CHALLENGE:
Copy each line exactly. Drop every picture.
>> Begin INFORMATION SUPPLIED
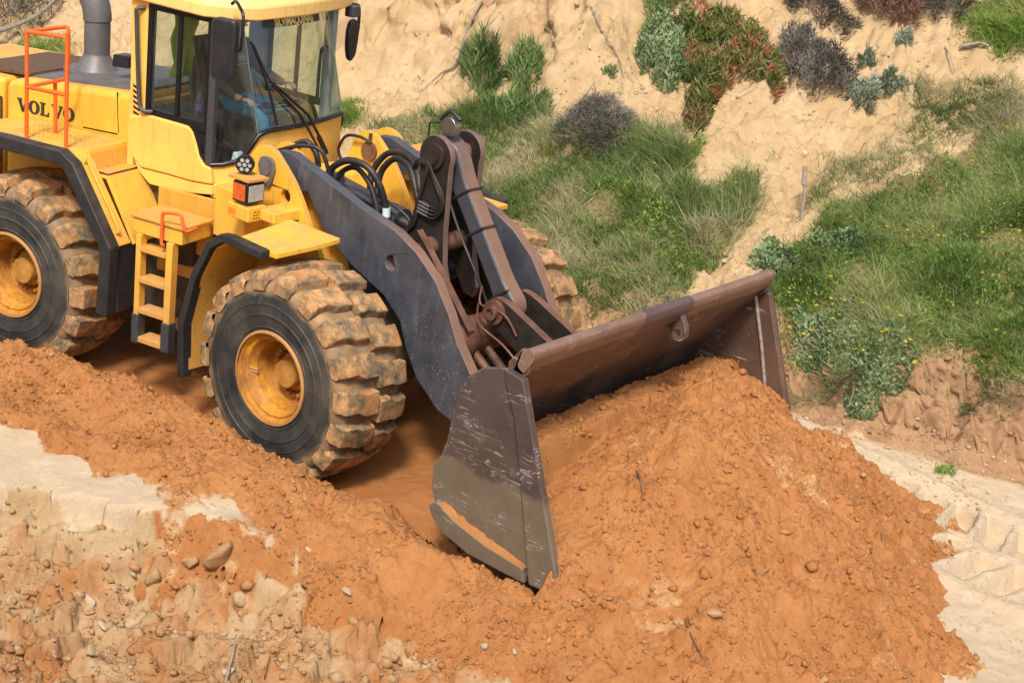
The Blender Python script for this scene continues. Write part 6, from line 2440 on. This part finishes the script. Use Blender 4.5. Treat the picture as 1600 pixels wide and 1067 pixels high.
ROCKS = [(141, 942, 24, (.95, .5, .6), 0, 1, 'bright pale sandstone lump, the whitest stone at the lower left'),
         (160, 978, 16, (1, .7, .6), 0, .6, 'small tan stone just below the whitest stone'),
         (141, 1020, 20, (.5, 1.1, .5), 0, .4, 'long upright tan stone below the whitest stone'),
         (352, 992, 17, (1, .8, .6), 0, .2, 'rounded tan clod in the middle of the lower left rubble'),
         (355, 1050, 17, (1, .8, .7), 0, .9, 'pale stone at the bottom edge near the grey twig'),
         (442, 1042, 19, (1, .8, .8), 0, .3, 'blocky tan clod at the bottom edge right of the pale stone'),
         (378, 935, 16, (.8, .8, 1), 0, .2, 'upright tan block under the broken crust edge'),
         (240, 905, 24, (1.2, .8, .7), .3, .1, 'wide tan clod below the broken face of the crust'),
         (345, 872, 34, (1.1, .8, .9), .4, 0, 'largest broken sandstone block, orange on its shaded side'),
         (300, 880, 24, (1, .9, .8), .3, 0, 'tan block wedged left of the largest broken block'),
         (208, 896, 13, (1, .8, .6), 0, 1, 'little white stone above the wide tan clod'),
         (757, 1008, 14, (1, .8, .5), 0, .9, 'flat pale flake at the lower edge of the orange ridge'),
         (803, 1018, 9, (1, .8, .5), 0, .9, 'smaller pale flake right of the larger one'),
         (540, 925, 17, (1.2, .8, .6), .2, .6, 'pale tan slab lying where ridge and rubble meet'),
         (470, 745, 14, (1, 1, .8), 1, 0, 'round orange clod on the ridge crest against the front tyre'),
         (585, 905, 12, (1, 1, .8), 1, 0, 'round orange clod half way down the ridge'),
         (1228, 832, 22, (1.2, .8, .6), 1, .3, 'large lumpy clod on the middle of the sand heap'),
         (1115, 957, 24, (1.2, .9, .6), .8, .5, 'yellowish smooth clod low on the sand heap'),
         (1045, 1020, 16, (.8, 1, .8), 1, .1, 'upright orange clod left of the dark roots on the heap'),
         (1015, 1022, 14, (1, 1, .8), 1, .1, 'orange clod left of the upright clod on the heap'),
         (1258, 243, 8, (1, 1, .9), 0, 1, 'small white stone on the path above the wooden stake'),
         (1131, 411, 9, (1, 1, .9), 0, .9, 'small pale stone on the path above the bucket rim')]
for i, (u, v, rpx, sh, og, pl, lab) in enumerate(ROCKS):
    p = hit_near(u, v) if v > 600 else hit(u, v)
    r_ = rpx / FPX * float((p - CAM) @ AX[2])
    V, F = chunk(2, 500 + i, 16)
    V = V * np.array(sh) * r_
    rz = Matrix.Rotation(random.uniform(0, 6), 3, 'Z')
    V = V @ np.array(rz).T
    name = 'stone' if pl > .35 else 'clod'
    col = np.tile(np.array([[og, pl, 0, 0]], np.float32), (len(V), 1))
    o = raw_mesh(name, V, F, SAND if og > .7 else EARTH, {'mask': col}, None, None, smooth=False)
    o.location = (p[0], p[1], p[2] + r_ * sh[2] * .25)
    tag(o, lab, name)


def near_twig(pts, r, lab, mat, name='twig', lift=.01):
    g = MB()
    P = []
    for k, (u, v, dz) in enumerate(pts):
        p = hit_near(u, v)
        P.append((p[0], p[1], p[2] + dz))
    g.tube(P, r, 6, 4, r2=r * .5)
    return tag(g.build(name, mat, None, smooth=60), lab, 'twig')


DROOT = m_plain('dark_root', (.15, .085, .045), .9, 0, .4, 30)
near_twig([(352, 1070, .02), (362, 1035, .05), (368, 1012, .10)], .010, 'bare grey twig sticking out of the rubble at the bottom edge', WOODG)
near_twig([(995, 738, .01), (1000, 755, .03), (1003, 778, .01)], .009, 'short dark root on the sand inside the bucket mouth', DROOT, 'root')
near_twig([(1070, 972, .03), (1080, 1000, .03), (1100, 1035, .02), (1110, 1066, .0)], .006, 'thin dark root hanging down the front of the heap', DROOT, 'root')
near_twig([(1074, 968, .03), (1082, 1010, .02), (1084, 1060, .0)], .0045, 'straight thin root beside the hanging dark root on the heap', DROOT, 'root')
near_twig([(1376, 838, .03), (1377, 850, .03)], .007, 'tiny dark root tip on the right flank of the heap', DROOT, 'root')
near_twig([(90, 1000, .02), (92, 1030, .02), (93, 1066, .02)], .006, 'thin brown stick at the bottom left corner', DROOT)

# things of one kind share a group
GROUPS = {'round_sage_bush': 'round sage bushes on the sand slope', 'green_succulent': 'green succulents below the cliff', 'small_herb': 'herb cushions beside the path',
          'weed': 'single weeds on bare ground', 'dry_thicket': 'dry thickets along the upper edge', 'stone': 'pale stones on the earth', 'clod': 'loose clods of earth',
          'root': 'roots sticking out of the heap', 'dead_root': 'roots hanging on the sand face', 'dead_branch': 'dead branches on the slope', 'dead_stick': 'dead sticks on the slope', 'twig': 'twigs in the rubble'}
for o in bpy.data.objects:
    k = o.name.split('.')[0]
    if o.parent is None and k in GROUPS:
        o['group'] = GROUPS[k]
>> End INFORMATION SUPPLIED
FULL OUTPUT:
The Blender Python script for this scene continues. Write part 6, from line 2440 on. This part finishes the script. Use Blender 4.5. Treat the picture as 1600 pixels wide and 1067 pixels high.
ROCKS = [(141, 942, 24, (.95, .5, .6), 0, 1, 'bright pale sandstone lump, the whitest stone at the lower left'),
         (160, 978, 16, (1, .7, .6), 0, .6, 'small tan stone just below the whitest stone'),
         (141, 1020, 20, (.5, 1.1, .5), 0, .4, 'long upright tan stone below the whitest stone'),
         (352, 992, 17, (1, .8, .6), 0, .2, 'rounded tan clod in the middle of the lower left rubble'),
         (355, 1050, 17, (1, .8, .7), 0, .9, 'pale stone at the bottom edge near the grey twig'),
         (442, 1042, 19, (1, .8, .8), 0, .3, 'blocky tan clod at the bottom edge right of the pale stone'),
         (378, 935, 16, (.8, .8, 1), 0, .2, 'upright tan block under the broken crust edge'),
         (240, 905, 24, (1.2, .8, .7), .3, .1, 'wide tan clod below the broken face of the crust'),
         (345, 872, 34, (1.1, .8, .9), .4, 0, 'largest broken sandstone block, orange on its shaded side'),
         (300, 880, 24, (1, .9, .8), .3, 0, 'tan block wedged left of the largest broken block'),
         (208, 896, 13, (1, .8, .6), 0, 1, 'little white stone above the wide tan clod'),
         (757, 1008, 14, (1, .8, .5), 0, .9, 'flat pale flake at the lower edge of the orange ridge'),
         (803, 1018, 9, (1, .8, .5), 0, .9, 'smaller pale flake right of the larger one'),
         (540, 925, 17, (1.2, .8, .6), .2, .6, 'pale tan slab lying where ridge and rubble meet'),
         (470, 745, 14, (1, 1, .8), 1, 0, 'round orange clod on the ridge crest against the front tyre'),
         (585, 905, 12, (1, 1, .8), 1, 0, 'round orange clod half way down the ridge'),
         (1228, 832, 22, (1.2, .8, .6), 1, .3, 'large lumpy clod on the middle of the sand heap'),
         (1115, 957, 24, (1.2, .9, .6), .8, .5, 'yellowish smooth clod low on the sand heap'),
         (1045, 1020, 16, (.8, 1, .8), 1, .1, 'upright orange clod left of the dark roots on the heap'),
         (1015, 1022, 14, (1, 1, .8), 1, .1, 'orange clod left of the upright clod on the heap'),
         (1258, 243, 8, (1, 1, .9), 0, 1, 'small white stone on the path above the wooden stake'),
         (1131, 411, 9, (1, 1, .9), 0, .9, 'small pale stone on the path above the bucket rim')]
for i, (u, v, rpx, sh, og, pl, lab) in enumerate(ROCKS):
    p = hit_near(u, v) if v > 600 else hit(u, v)
    r_ = rpx / FPX * float((p - CAM) @ AX[2])
    V, F = chunk(2, 500 + i, 16)
    V = V * np.array(sh) * r_
    rz = Matrix.Rotation(random.uniform(0, 6), 3, 'Z')
    V = V @ np.array(rz).T
    name = 'stone' if pl > .35 else 'clod'
    col = np.tile(np.array([[og, pl, 0, 0]], np.float32), (len(V), 1))
    o = raw_mesh(name, V, F, SAND if og > .7 else EARTH, {'mask': col}, None, None, smooth=False)
    o.location = (p[0], p[1], p[2] + r_ * sh[2] * .25)
    tag(o, lab, name)


def near_twig(pts, r, lab, mat, name='twig', lift=.01):
    g = MB()
    P = []
    for k, (u, v, dz) in enumerate(pts):
        p = hit_near(u, v)
        P.append((p[0], p[1], p[2] + dz))
    g.tube(P, r, 6, 4, r2=r * .5)
    return tag(g.build(name, mat, None, smooth=60), lab, 'twig')


DROOT = m_plain('dark_root', (.15, .085, .045), .9, 0, .4, 30)
near_twig([(352, 1070, .02), (362, 1035, .05), (368, 1012, .10)], .010, 'bare grey twig sticking out of the rubble at the bottom edge', WOODG)
near_twig([(995, 738, .01), (1000, 755, .03), (1003, 778, .01)], .009, 'short dark root on the sand inside the bucket mouth', DROOT, 'root')
near_twig([(1070, 972, .03), (1080, 1000, .03), (1100, 1035, .02), (1110, 1066, .0)], .006, 'thin dark root hanging down the front of the heap', DROOT, 'root')
near_twig([(1074, 968, .03), (1082, 1010, .02), (1084, 1060, .0)], .0045, 'straight thin root beside the hanging dark root on the heap', DROOT, 'root')
near_twig([(1376, 838, .03), (1377, 850, .03)], .007, 'tiny dark root tip on the right flank of the heap', DROOT, 'root')
near_twig([(90, 1000, .02), (92, 1030, .02), (93, 1066, .02)], .006, 'thin brown stick at the bottom left corner', DROOT)

# things of one kind share a group
GROUPS = {'round_sage_bush': 'round sage bushes on the sand slope', 'green_succulent': 'green succulents below the cliff', 'small_herb': 'herb cushions beside the path',
          'weed': 'single weeds on bare ground', 'dry_thicket': 'dry thickets along the upper edge', 'stone': 'pale stones on the earth', 'clod': 'loose clods of earth',
          'root': 'roots sticking out of the heap', 'dead_root': 'roots hanging on the sand face', 'dead_branch': 'dead branches on the slope', 'dead_stick': 'dead sticks on the slope', 'twig': 'twigs in the rubble'}
for o in bpy.data.objects:
    k = o.name.split('.')[0]
    if o.parent is None and k in GROUPS:
        o['group'] = GROUPS[k]